Rupee Ends Two-Day Rally to Settle at 94.60 Against US Dollar
The Indian rupee faced a slight setback on Tuesday, snapping a two-session winning streak to settle 2 paise lower at 94.60 against the US dollar. Despite favorable global developments in energy markets and geopolitical de-escalation, domestic equity outflows prevented a stronger recovery.
Geopolitical Calm and the Impact of Lower Crude Prices
Global markets received a significant boost from news regarding a US-Iran peace framework agreement. This diplomatic progress has led to optimism surrounding the potential reopening of the Strait of Hormuz, a critical global artery for oil and liquefied natural gas (LNG) exports.
For the Indian economy, which relies on imports for nearly 90% of its oil requirements, this development is a crucial positive indicator. Brent crude, the global oil benchmark, saw a 1.68% decline, trading at $81.77 per barrel in futures trade. As noted by market experts, lower crude prices act as a "favorable wind" for the rupee by reducing the country's import bill and easing trade deficit concerns.
Foreign Capital Outflows Counteract Positive Sentiment
While geopolitical factors provided a tailwind, the rupee's gains were capped by domestic market activity. Although Indian equity benchmarks closed higher—with the BSE Sensex rising 544.15 points to 76,808.48 and the NSE Nifty gaining 135.25 points to 23,989.15—the institutional sentiment remained cautious.
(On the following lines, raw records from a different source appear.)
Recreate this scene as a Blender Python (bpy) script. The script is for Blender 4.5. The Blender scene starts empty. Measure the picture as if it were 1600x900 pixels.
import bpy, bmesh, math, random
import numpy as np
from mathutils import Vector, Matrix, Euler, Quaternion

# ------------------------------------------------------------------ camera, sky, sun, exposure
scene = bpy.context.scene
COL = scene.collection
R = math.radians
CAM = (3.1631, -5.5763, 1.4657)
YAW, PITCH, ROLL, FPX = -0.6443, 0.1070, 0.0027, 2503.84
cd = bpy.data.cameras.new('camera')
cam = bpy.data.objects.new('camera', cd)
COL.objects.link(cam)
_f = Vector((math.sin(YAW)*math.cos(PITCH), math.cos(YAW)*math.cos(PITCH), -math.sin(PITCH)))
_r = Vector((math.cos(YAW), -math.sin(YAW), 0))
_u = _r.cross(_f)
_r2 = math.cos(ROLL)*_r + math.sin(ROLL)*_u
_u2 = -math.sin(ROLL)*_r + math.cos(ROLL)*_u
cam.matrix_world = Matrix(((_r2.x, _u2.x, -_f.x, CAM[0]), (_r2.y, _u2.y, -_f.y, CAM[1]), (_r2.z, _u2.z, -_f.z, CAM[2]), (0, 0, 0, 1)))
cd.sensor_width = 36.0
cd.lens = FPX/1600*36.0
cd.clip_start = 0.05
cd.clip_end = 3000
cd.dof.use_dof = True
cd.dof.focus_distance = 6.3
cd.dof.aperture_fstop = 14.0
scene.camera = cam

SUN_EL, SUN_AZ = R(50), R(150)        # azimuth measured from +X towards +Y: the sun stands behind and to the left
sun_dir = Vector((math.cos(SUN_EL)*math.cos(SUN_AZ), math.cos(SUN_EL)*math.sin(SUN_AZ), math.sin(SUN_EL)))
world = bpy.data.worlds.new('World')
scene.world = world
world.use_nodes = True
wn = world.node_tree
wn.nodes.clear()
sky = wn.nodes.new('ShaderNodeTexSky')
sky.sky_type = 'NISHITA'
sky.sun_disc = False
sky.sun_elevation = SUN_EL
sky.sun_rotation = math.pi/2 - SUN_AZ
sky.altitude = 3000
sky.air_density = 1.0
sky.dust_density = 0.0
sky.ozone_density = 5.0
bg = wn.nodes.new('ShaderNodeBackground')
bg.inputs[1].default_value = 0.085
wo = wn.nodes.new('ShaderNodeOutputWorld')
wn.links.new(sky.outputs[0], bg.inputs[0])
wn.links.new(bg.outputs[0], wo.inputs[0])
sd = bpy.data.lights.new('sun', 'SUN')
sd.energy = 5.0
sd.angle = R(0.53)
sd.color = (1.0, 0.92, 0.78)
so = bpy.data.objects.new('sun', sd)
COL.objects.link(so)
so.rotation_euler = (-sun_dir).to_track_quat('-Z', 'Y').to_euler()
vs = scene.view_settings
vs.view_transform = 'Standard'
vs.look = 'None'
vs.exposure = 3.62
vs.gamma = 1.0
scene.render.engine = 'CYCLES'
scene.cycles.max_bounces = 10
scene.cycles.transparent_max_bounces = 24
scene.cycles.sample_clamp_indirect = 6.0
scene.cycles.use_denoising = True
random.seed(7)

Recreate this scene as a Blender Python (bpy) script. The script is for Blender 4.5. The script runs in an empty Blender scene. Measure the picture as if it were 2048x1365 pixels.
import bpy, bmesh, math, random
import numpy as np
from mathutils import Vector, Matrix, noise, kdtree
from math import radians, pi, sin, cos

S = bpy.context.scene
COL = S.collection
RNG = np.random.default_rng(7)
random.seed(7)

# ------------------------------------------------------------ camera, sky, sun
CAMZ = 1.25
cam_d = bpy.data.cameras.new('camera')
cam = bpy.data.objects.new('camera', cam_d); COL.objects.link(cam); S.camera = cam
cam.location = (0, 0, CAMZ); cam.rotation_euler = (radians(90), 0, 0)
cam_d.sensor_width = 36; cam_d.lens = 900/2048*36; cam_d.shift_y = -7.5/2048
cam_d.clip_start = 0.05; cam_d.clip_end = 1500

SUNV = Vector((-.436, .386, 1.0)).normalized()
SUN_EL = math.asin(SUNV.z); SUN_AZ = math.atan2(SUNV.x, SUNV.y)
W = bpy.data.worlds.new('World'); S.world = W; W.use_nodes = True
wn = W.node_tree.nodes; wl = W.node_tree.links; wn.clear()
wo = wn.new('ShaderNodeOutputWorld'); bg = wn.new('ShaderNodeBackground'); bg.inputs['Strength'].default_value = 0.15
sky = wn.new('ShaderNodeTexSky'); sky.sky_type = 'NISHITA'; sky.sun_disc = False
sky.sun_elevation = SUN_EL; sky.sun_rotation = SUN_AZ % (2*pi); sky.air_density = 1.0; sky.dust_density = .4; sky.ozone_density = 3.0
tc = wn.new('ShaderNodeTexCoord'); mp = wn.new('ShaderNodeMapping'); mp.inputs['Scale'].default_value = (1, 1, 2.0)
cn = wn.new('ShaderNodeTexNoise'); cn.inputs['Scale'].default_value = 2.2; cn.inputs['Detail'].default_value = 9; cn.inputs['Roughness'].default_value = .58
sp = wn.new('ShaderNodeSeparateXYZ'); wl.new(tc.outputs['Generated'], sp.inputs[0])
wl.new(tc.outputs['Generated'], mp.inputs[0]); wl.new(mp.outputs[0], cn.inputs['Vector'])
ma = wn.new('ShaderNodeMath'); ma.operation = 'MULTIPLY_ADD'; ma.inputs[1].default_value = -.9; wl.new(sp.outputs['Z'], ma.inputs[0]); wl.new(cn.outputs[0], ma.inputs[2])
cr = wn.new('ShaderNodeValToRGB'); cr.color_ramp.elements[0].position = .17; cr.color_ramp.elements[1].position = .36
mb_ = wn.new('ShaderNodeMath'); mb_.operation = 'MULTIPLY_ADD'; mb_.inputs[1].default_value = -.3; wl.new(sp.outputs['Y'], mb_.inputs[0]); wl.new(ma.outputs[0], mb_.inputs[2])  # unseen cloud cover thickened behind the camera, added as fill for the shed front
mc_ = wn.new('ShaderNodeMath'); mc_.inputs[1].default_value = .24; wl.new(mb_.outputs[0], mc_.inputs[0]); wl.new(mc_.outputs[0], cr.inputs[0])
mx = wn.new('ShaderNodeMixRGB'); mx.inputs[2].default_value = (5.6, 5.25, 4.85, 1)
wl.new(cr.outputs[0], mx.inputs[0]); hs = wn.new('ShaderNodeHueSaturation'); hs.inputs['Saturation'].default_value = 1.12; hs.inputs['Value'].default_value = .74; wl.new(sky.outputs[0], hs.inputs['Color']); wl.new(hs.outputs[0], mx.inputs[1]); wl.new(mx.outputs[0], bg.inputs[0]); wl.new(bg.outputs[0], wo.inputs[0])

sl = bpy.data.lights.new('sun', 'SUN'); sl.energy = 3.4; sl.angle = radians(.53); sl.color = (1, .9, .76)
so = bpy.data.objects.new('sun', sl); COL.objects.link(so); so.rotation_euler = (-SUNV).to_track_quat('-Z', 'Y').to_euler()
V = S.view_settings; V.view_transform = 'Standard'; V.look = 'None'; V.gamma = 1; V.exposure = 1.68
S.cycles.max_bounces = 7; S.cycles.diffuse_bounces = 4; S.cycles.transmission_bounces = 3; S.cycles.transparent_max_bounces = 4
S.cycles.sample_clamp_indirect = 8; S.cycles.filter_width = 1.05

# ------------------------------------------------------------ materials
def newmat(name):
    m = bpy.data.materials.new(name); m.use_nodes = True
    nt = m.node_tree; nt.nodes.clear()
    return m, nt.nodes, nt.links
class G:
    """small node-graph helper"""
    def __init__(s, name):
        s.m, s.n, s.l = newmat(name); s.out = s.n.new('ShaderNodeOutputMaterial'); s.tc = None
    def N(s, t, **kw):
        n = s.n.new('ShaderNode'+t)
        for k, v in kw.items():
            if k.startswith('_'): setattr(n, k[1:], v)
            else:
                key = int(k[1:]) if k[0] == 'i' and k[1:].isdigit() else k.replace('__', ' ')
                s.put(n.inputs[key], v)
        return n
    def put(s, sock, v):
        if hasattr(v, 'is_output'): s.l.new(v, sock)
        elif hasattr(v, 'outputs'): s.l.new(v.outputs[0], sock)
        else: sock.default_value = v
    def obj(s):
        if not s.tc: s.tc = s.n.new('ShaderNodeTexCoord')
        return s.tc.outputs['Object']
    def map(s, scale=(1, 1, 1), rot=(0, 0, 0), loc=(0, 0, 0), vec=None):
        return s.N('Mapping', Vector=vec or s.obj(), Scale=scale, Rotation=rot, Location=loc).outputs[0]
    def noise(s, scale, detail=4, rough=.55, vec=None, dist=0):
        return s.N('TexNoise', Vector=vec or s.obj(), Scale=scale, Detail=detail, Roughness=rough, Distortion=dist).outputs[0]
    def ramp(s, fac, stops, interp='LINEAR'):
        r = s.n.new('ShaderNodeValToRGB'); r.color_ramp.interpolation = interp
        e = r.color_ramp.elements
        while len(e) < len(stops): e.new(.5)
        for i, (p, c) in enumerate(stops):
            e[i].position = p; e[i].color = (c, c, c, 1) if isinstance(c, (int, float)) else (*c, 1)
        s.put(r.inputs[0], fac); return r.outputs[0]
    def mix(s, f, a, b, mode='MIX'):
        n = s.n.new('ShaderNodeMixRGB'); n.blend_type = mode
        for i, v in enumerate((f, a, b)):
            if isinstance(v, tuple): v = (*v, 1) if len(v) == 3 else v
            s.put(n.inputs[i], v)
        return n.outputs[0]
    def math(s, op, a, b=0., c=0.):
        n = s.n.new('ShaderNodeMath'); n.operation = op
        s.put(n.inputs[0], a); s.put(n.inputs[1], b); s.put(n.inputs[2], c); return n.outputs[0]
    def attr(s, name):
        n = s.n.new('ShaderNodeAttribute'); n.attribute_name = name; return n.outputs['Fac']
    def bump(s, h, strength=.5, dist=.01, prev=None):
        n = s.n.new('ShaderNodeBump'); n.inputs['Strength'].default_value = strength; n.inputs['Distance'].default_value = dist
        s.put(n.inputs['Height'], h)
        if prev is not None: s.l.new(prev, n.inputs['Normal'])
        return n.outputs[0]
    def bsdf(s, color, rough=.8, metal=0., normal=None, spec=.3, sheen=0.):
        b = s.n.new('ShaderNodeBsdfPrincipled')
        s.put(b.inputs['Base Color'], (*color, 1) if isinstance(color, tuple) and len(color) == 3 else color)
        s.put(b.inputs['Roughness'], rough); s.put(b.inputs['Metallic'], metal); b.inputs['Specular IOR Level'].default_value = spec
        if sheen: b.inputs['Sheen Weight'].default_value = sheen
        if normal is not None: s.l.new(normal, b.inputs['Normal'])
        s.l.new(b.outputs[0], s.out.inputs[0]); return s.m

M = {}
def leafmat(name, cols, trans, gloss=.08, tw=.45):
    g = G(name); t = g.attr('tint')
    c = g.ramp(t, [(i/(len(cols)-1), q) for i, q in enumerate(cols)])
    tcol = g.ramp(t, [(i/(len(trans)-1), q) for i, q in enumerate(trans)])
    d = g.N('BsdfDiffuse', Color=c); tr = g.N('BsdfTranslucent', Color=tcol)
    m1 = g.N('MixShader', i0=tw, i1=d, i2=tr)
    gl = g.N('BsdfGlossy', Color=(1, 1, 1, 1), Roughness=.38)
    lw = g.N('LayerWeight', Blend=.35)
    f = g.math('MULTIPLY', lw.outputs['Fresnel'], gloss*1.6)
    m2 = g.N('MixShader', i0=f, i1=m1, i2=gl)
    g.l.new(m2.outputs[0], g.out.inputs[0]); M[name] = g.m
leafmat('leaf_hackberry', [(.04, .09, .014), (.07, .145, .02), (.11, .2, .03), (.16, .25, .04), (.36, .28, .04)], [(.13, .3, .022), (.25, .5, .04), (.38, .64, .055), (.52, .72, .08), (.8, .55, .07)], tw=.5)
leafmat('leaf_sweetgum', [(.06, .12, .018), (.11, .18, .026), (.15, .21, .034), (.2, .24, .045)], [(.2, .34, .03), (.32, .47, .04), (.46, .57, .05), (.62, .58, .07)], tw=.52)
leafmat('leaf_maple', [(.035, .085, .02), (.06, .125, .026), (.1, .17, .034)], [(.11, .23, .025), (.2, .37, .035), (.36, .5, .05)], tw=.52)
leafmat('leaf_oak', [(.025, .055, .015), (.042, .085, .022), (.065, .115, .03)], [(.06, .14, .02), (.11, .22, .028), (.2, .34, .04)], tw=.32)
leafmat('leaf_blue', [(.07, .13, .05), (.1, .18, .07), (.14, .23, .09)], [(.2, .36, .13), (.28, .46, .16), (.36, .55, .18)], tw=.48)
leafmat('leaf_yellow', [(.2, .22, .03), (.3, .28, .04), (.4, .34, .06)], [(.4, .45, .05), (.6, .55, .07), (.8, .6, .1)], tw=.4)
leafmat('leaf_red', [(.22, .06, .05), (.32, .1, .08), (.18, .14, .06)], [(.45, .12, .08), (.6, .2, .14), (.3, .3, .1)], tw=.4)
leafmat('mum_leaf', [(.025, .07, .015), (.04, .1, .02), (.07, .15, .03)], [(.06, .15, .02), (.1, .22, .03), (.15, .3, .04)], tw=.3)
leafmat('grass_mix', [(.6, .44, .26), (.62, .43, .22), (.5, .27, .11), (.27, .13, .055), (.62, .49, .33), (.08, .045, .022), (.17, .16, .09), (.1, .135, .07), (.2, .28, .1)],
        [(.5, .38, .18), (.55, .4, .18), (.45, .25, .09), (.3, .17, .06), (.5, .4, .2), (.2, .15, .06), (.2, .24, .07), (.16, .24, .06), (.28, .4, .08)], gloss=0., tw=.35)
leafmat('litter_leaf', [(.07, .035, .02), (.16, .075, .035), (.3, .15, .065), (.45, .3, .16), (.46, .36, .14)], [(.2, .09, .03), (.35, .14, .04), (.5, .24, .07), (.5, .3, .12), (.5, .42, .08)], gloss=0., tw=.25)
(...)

Foreign Institutional Investors (FIIs) remained net sellers, offloading equities worth ₹749.18 crore during the session. This outflow of foreign capital exerted downward pressure on the domestic currency, preventing it from capitalizing fully on the easing dollar index, which sat marginally lower at 99.61.
Technical Outlook: Expected Trading Ranges for USD-INR
Despite the minor dip, analysts maintain a constructive outlook for the rupee in the near term. The interbank foreign exchange market saw the rupee trade in a range between 94.48 and 94.71 before settling at 94.60.
Market experts suggest that the USD-INR spot price is likely to oscillate within a defined corridor. Research analysts at Mirae Asset Sharekhan expect the pair to trade between 94.10 and 94.90. Meanwhile, experts from HDFC Securities suggest a downward bias for the USD-INR, with spot levels gravitating toward 94.10, while identifying 95.20 as a key resistance level that could cap any corrective spikes.
Key Takeaways
- Currency Movement: The rupee settled 2 paise lower at 94.60, ending a recovery period that saw gains of 60 paise on Monday and 67 paise on Friday.
- Global Drivers: Easing tensions in West Asia and a drop in Brent crude to $81.77 provided support, though FII selling of ₹749.18 crore offset these gains.
- Future Forecast: Analysts expect the USD-INR to maintain a downward bias, with potential support levels near 94.10 and resistance near 95.20.